Но и старая отчизна, и новая, которую Андрий находит в женщине и любви, оказывается лишенной той опоры в памяти и спасительной вере, которые олицетворяет собой материнское начало. В отчизне отца он забывает мать; в отчизне любви — отца. И там, и здесь он ослеплен. В мире отца он ослеплен упоением битвы; в мире гордой женщины упоением любовью. «Андрий не различал, кто пред ним был, свои или другие какие; ничего не видел он. Кудри, кудри он видел, длинные, длинные кудри, и подобную речному лебедю грудь, и снежную шею, и плечи, и все, что создано для безумных поцелуев» (2; 143). В одном властвует Страшный отец; в другом — Гордая женщина. И перед ним и перед нею Андрий испытывает одни и те же чувства — оцепенения и страха (пусть и благоговейного). Сталкиваются и меряются силами ОН и ОНА, а гибнет он, будучи, с одной стороны, не в силах оторвать глаз от отчизны женской, с другой, — взглянуть открыто в глаза отчизне мужской, а с третьей — вспомнить о матери.

Примечания

1. Гоголевские тексты цит. с указанием тома и страниц по: Гоголь Н. В. Полн. собр. соч.: В 14 т. М., 1937 — 1952.

2. Ср. речь Бульбы перед решительным боем: «Вы слышали от отцов и дедов, в какой чести у всех была земля наша... вот на чем стоит наше товарищество... Пусть же знают они все, что значит в Русской земле товарищество! Нет уз святее товарищества!» (2; 133).
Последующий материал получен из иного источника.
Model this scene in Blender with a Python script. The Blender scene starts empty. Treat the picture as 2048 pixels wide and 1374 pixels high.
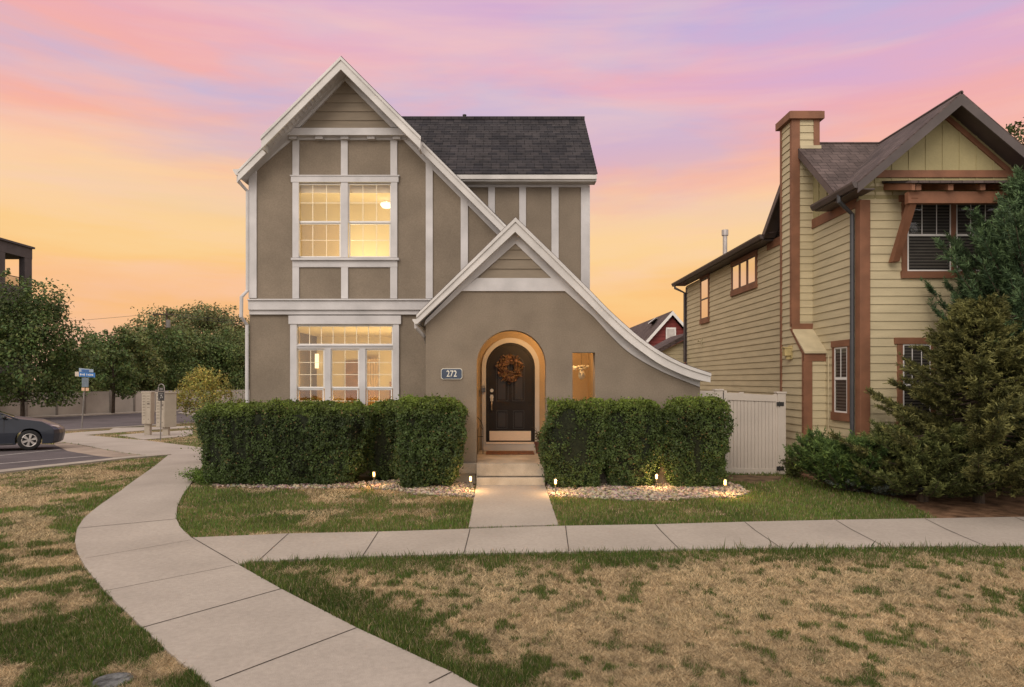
import bpy, bmesh, math, random
import numpy as np
from mathutils import Vector, Matrix
from mathutils.geometry import tessellate_polygon
random.seed(7); rng = np.random.default_rng(11)
C = bpy.context.scene.collection
SC = bpy.context.scene
# ---------------------------------------------------------------- camera
F = 1365.33; VX, VY = 1000.0, 761.0; CH = 1.93
cd = bpy.data.cameras.new("camera"); cam = bpy.data.objects.new("camera", cd); C.objects.link(cam)
cam.location = (0, 0, CH); cam.rotation_euler = (math.radians(90), 0, 0)
cd.sensor_width = 36; cd.lens = 24; cd.shift_x = 24/2048; cd.shift_y = 74/2048; cd.clip_end = 3000; cd.clip_start = .05
SC.camera = cam
SC.view_settings.view_transform = 'Standard'; SC.view_settings.look = 'None'
SC.view_settings.exposure = 0.0; SC.view_settings.gamma = 1
# ---------------------------------------------------------------- sky
world = bpy.data.worlds.new("World"); SC.world = world; world.use_nodes = True
def build_world():
    nt = world.node_tree; N = nt.nodes; L = nt.links; N.clear()
    out = N.new('ShaderNodeOutputWorld'); bg = N.new('ShaderNodeBackground'); L.new(bg.outputs[0], out.inputs[0])
    tc = N.new('ShaderNodeTexCoord'); sep = N.new('ShaderNodeSeparateXYZ'); L.new(tc.outputs['Generated'], sep.inputs[0])
    def math_(op, a, b=None, c=None):
        m = N.new('ShaderNodeMath'); m.operation = op
        for i, v in enumerate((a, b, c)):
            if v is None: continue
            if isinstance(v, (int, float)): m.inputs[i].default_value = v
            else: L.new(v, m.inputs[i])
        return m.outputs[0]
    def streak(sx, sz, scale, detail, off, rough=.55):
        mp = N.new('ShaderNodeMapping'); mp.inputs['Scale'].default_value = (sx, sx, sz)
        mp.inputs['Rotation'].default_value = (math.radians(3), math.radians(6), 0); mp.inputs['Location'].default_value = off
        L.new(tc.outputs['Generated'], mp.inputs[0])
        n = N.new('ShaderNodeTexNoise'); n.inputs['Scale'].default_value = scale; n.inputs['Detail'].default_value = detail
        n.inputs['Roughness'].default_value = rough; n.inputs['Distortion'].default_value = .35
        L.new(mp.outputs[0], n.inputs['Vector']); return n.outputs['Fac']
    n1 = streak(1, 4.5, 1.5, 5, (.3, .7, .2)); n2 = streak(1, 9, 2.2, 6, (4, 1, 2), .62); n3 = streak(1, 5, 1.8, 5, (9, 3, 7))
    e = sep.outputs['Z']
    w = math_('ADD', e, math_('MULTIPLY', math_('SUBTRACT', n1, .5), .26))
    w = math_('ADD', w, math_('MULTIPLY', math_('SUBTRACT', n2, .5), .11))
    w = math_('ADD', w, math_('MULTIPLY', sep.outputs['X'], .075))
    r = N.new('ShaderNodeValToRGB'); L.new(w, r.inputs[0]); cr = r.color_ramp; cr.interpolation = 'B_SPLINE'
    stops = SKY
    while len(cr.elements) < len(stops): cr.elements.new(.5)
    for el, (p, c) in zip(cr.elements, stops):
        el.position = p; el.color = (*c, 1)
    # lavender / blue gaps between the clouds, higher up
    gap = N.new('ShaderNodeMapRange'); L.new(n3, gap.inputs[0]); gap.inputs[1].default_value = .43; gap.inputs[2].default_value = .60
    hi = N.new('ShaderNodeMapRange'); L.new(e, hi.inputs[0]); hi.inputs[1].default_value = .20; hi.inputs[2].default_value = .36
    g = math_('MULTIPLY', math_('MULTIPLY', gap.outputs[0], hi.outputs[0]), .75)
    mx = N.new('ShaderNodeMix'); mx.data_type = 'RGBA'; L.new(g, mx.inputs[0]); L.new(r.outputs[0], mx.inputs[6]); mx.inputs[7].default_value = (*GAP, 1)
    # thin wisps catching light
    n4 = streak(1, 8, 2.0, 7, (2, 8, 5), .55); wsp = N.new('ShaderNodeMapRange'); L.new(n4, wsp.inputs[0]); wsp.inputs[1].default_value = .45; wsp.inputs[2].default_value = .75; wsp.inputs[4].default_value = .60
    m4 = N.new('ShaderNodeMix'); m4.data_type = 'RGBA'; L.new(wsp.outputs[0], m4.inputs[0]); L.new(mx.outputs[2], m4.inputs[6]); m4.inputs[7].default_value = (*lin(250, 206, 192), 1); mx = m4
    # the part of the sky away from the sunset (behind the camera and overhead): pale neutral dusk
    back = N.new('ShaderNodeMapRange'); back.interpolation_type = 'SMOOTHSTEP'
    L.new(math_('SUBTRACT', math_('MULTIPLY', e, 1.1), sep.outputs['Y']), back.inputs[0]); back.inputs[1].default_value = -.25; back.inputs[2].default_value = .35
    mb_ = N.new('ShaderNodeMix'); mb_.data_type = 'RGBA'; L.new(back.outputs[0], mb_.inputs[0]); L.new(mx.outputs[2], mb_.inputs[6]); mb_.inputs[7].default_value = (*BACK, 1)
    L.new(mb_.outputs[2], bg.inputs[0]); bg.inputs[1].default_value = 1.0
def lin(r, g, b):
    f = lambda c: (c/255/12.92) if c/255 <= .04045 else ((c/255+.055)/1.055)**2.4
    return (f(r), f(g), f(b))
SKY = [(0.0, lin(238, 186, 148)), (.06, lin(250, 190, 128)), (.11, lin(252, 192, 122)), (.17, lin(252, 208, 142)), (.23, lin(252, 214, 164)),
       (.275, lin(251, 194, 158)), (.325, lin(247, 176, 162)), (.41, lin(234, 174, 188)), (.48, lin(214, 176, 212)), (.58, lin(192, 164, 212))]
GAP = lin(188, 184, 220)
BACK = (1.18, 1.08, 1.01)
build_world()
sd = bpy.data.lights.new("sun", 'SUN'); sd.energy = 1.45; sd.angle = math.radians(35); sd.color = (1, .90, .79)
sun = bpy.data.objects.new("sun", sd); C.objects.link(sun)
sun.rotation_euler = (math.radians(57), 0, math.radians(-24))
# ---------------------------------------------------------------- helpers
ORG = {}
def W(x, y, Y): return ((x-VX)/F*Y, Y, CH+(VY-y)/F*Y)
def zR(Y): return float(np.interp(Y, [9.3, 12.4], [-.13, 0]))
def zL(Y): return float(np.interp(Y, [11, 19, 23, 28, 35, 52, 90, 400], [-.13, -.2, -.30, -.42, -.65, -.82, -1.0, -1.4]))
def gz(X, Y):
    t = min(1, max(0, (X+8.5)/2.6)); t = t*t*(3-2*t)
    far = min(1, max(0, (Y-24)/14))
    t *= (1-far)
    return zR(Y)*t+zL(Y)*(1-t)
def G(x, y, dz=0):
    Y = 10.0
    for _ in range(30):
        X = (x-VX)/F*Y; Y = F*(CH-gz(X, Y)-dz)/(y-VY)
    X = (x-VX)/F*Y
    return (X, Y, gz(X, Y)+dz)
def prop(o, label=None, cat=None, group=None, kind=None):
    if label: o['label'] = label
    if cat: o['category'] = cat
    if group: o['group'] = group
    if kind: o['kind'] = kind
    return o
def thing(name, label, cat, loc=(0, 0, 0), group=None, rz=0):
    o = bpy.data.objects.new(name, None); C.objects.link(o); o.location = loc; o.rotation_euler = (0, 0, rz); o.empty_display_size = .2
    ORG[o.name] = Vector(loc); return prop(o, label, cat, group)
def link(name, me, parent=None, local=False):
    o = bpy.data.objects.new(name, me); C.objects.link(o)
    if parent is not None:
        o.parent = parent; org = ORG[parent.name]
        if not local: me.transform(Matrix.Translation(-org))
        ORG[o.name] = org
    else: ORG[o.name] = Vector((0, 0, 0))
    return o
class MB:
    def __init__(s): s.v = []; s.f = []; s.m = []; s.starts = []
    def add(s, vs, fs, mi=0):
        n = len(s.v); s.starts.append((n, len(s.f))); s.v += [tuple(p) for p in vs]; s.f += [tuple(i+n for i in f) for f in fs]; s.m += [mi]*len(fs); return s
    def box(s, x0, x1, y0, y1, z0, z1, mi=0):
        if x0 > x1: x0, x1 = x1, x0
        if y0 > y1: y0, y1 = y1, y0
        if z0 > z1: z0, z1 = z1, z0
        return s.add([(x0,y0,z0),(x1,y0,z0),(x1,y1,z0),(x0,y1,z0),(x0,y0,z1),(x1,y0,z1),(x1,y1,z1),(x0,y1,z1)],
              [(0,3,2,1),(4,5,6,7),(0,1,5,4),(1,2,6,5),(2,3,7,6),(3,0,4,7)], mi)
    def pbox(s, xa, xb, ya, yb, Y, d, mi=0):      # measured on the plane at distance Y
        a = W(xa, ya, Y); b = W(xb, yb, Y); return s.box(a[0], b[0], Y, Y+d, a[2], b[2], mi)
    def prism(s, pts, vec, holes=(), mi=0):       # planar polygon (3D points) swept by vec
        loops = [[Vector(p) for p in pts]]+[[Vector(p) for p in h] for h in holes]
        tri = tessellate_polygon(loops); allv = [p for l in loops for p in l]; n = len(allv); v = Vector(vec)
        vs = allv+[p+v for p in allv]; fs = []
        nv = Vector((0, 0, 0))
        if tri:
            a, b, c = (allv[i] for i in tri[0]); nv = (b-a).cross(c-a)
        flip = nv.dot(v) > 0
        for t in tri:
            t = tuple(t)
            a, b, c = (allv[i] for i in t); fl = (b-a).cross(c-a).dot(v) > 0
            f1 = t[::-1] if fl else t
            fs.append(f1); fs.append(tuple(i+n for i in f1[::-1]))
        k = 0
        for l in loops:
            m = len(l)
            for i in range(m): fs.append((k+i, k+(i+1) % m, n+k+(i+1) % m, n+k+i))
            k += m
        return s.add(vs, fs, mi)
    def pprism(s, pts, Y, d, holes=(), mi=0):
        return s.prism([W(x, y, Y) for x, y in pts], (0, d, 0), [[W(x, y, Y) for x, y in h] for h in holes], mi)
    def tube(s, pts, r, n=8, mi=0, cap=True):
        pts = [Vector(p) for p in pts]; rs = r if isinstance(r, (list, tuple)) else [r]*len(pts)
        rings = []; up = Vector((0, 0, 1))
        for i, p in enumerate(pts):
            d = (pts[min(i+1, len(pts)-1)]-pts[max(i-1, 0)])
            if d.length < 1e-9: d = Vector((0, 0, 1))
            d.normalize()
            a = d.cross(up if abs(d.dot(up)) < .95 else Vector((1, 0, 0))).normalized(); b = d.cross(a)
            rings.append([p+(a*math.cos(2*math.pi*k/n)+b*math.sin(2*math.pi*k/n))*rs[i] for k in range(n)])
        vs = [q for rg in rings for q in rg]; fs = []
        for i in range(len(pts)-1):
            for k in range(n): fs.append((i*n+k, i*n+(k+1) % n, (i+1)*n+(k+1) % n, (i+1)*n+k))
        if cap: fs.append(tuple(range(n))[::-1]); fs.append(tuple((len(pts)-1)*n+k for k in range(n)))
        return s.add(vs, fs, mi)
    def lathe(s, prof, c, n=20, mi=0):
        vs = []; fs = []
        for r, z in prof:
            for k in range(n): a = 2*math.pi*k/n; vs.append((c[0]+r*math.cos(a), c[1]+r*math.sin(a), c[2]+z))
        for i in range(len(prof)-1):
            for k in range(n): fs.append((i*n+k, i*n+(k+1) % n, (i+1)*n+(k+1) % n, (i+1)*n+k))
        return s.add(vs, fs, mi)
    def ball(s, c, r, n=8, mi=0, sc=(1, 1, 1)):
        prof = [(max(.0005, math.sin(math.pi*i/n)), -math.cos(math.pi*i/n)) for i in range(n+1)]
        vs = []; fs = []; m = n+4
        for a, z in prof:
            for k in range(m): t = 2*math.pi*k/m; vs.append((c[0]+r*sc[0]*a*math.cos(t), c[1]+r*sc[1]*a*math.sin(t), c[2]+r*sc[2]*z))
        for i in range(n):
            for k in range(m): fs.append((i*m+k, i*m+(k+1) % m, (i+1)*m+(k+1) % m, (i+1)*m+k))
        return s.add(vs, fs, mi)
    def pieces(s, name, mat, parent=None, **k):     # one object for every piece added
        s.starts.append((len(s.v), len(s.f))); 
        for (v0, f0), (v1, f1) in zip(s.starts[:-1], s.starts[1:]):
            m = MB(); m.v = s.v[v0:v1]; m.f = [tuple(i-v0 for i in f) for f in s.f[f0:f1]]; m.m = s.m[f0:f1]; o = m.build(name, mat, parent, **k)
        return o
    def build(s, name, mat, parent=None, smooth=False, bevel=0, local=False):
        me = bpy.data.meshes.new(name); me.from_pydata(s.v, [], s.f)
        for m in (mat if isinstance(mat, (list, tuple)) else [mat]): me.materials.append(m)
        if isinstance(mat, (list, tuple)): me.polygons.foreach_set('material_index', s.m)
        bm = bmesh.new(); bm.from_mesh(me); bmesh.ops.recalc_face_normals(bm, faces=bm.faces)
        bm.to_mesh(me); bm.free()
        if smooth: me.polygons.foreach_set('use_smooth', [True]*len(me.polygons))
        me.update(); o = link(name, me, parent, local)
        if bevel:
            b = o.modifiers.new('bevel', 'BEVEL'); b.width = bevel; b.segments = 2; b.limit_method = 'ANGLE'; b.angle_limit = math.radians(40)
        return o
def clip(poly, axis_val, keep_above):
    out = []
    for i in range(len(poly)):
        a, b = poly[i], poly[(i+1) % len(poly)]
        ia = (a[1] >= axis_val) == keep_above or a[1] == axis_val; ib = (b[1] >= axis_val) == keep_above or b[1] == axis_val
        if ia: out.append(a)
        if ia != ib:
            t = (axis_val-a[1])/(b[1]-a[1]); out.append((a[0]+(b[0]-a[0])*t, axis_val))
    return out
def siding(mb, poly, place, z0=None, exp=.157, lip=.018, mi=0):   # lap boards over a convex (u, z) outline; place(u, z, out)
    lo = min(p[1] for p in poly); hi = max(p[1] for p in poly); z = lo if z0 is None else z0+math.floor((lo-z0)/exp)*exp
    while z < hi-1e-4:
        c = clip(clip(poly, z, True), z+exp, False)
        if len(c) >= 3 and max(p[1] for p in c)-min(p[1] for p in c) > .002:
            mb.add([place(u, zz, lip*(1-(zz-z)/exp)+.001) for u, zz in c], [tuple(range(len(c)))], mi)
            lw = [p[0] for p in c if abs(p[1]-z) < 1e-5]
            if len(lw) >= 2:
                a, b = min(lw), max(lw)
                mb.add([place(a, z, 0), place(b, z, 0), place(b, z, lip+.001), place(a, z, lip+.001)], [(0, 1, 2, 3)], mi)
        z += exp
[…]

3. В редакции 1835 г. в клятве Бульбы о мщение звучат ноты и более свирепые и более личные. Здесь он предстает как действительно страшный «хтонический» Отец (Вий): «Свирепый, он бы протек как смерть по его улицам. Он бы вытащил ее своею железною рукою, ее, обворожительную, нежную, блистающую; свирепо повлек бы ее, схвативши за длинные обольстительные волосы, и его кривая сабля сверкнула бы у ее голубиного горла...» (2; 323).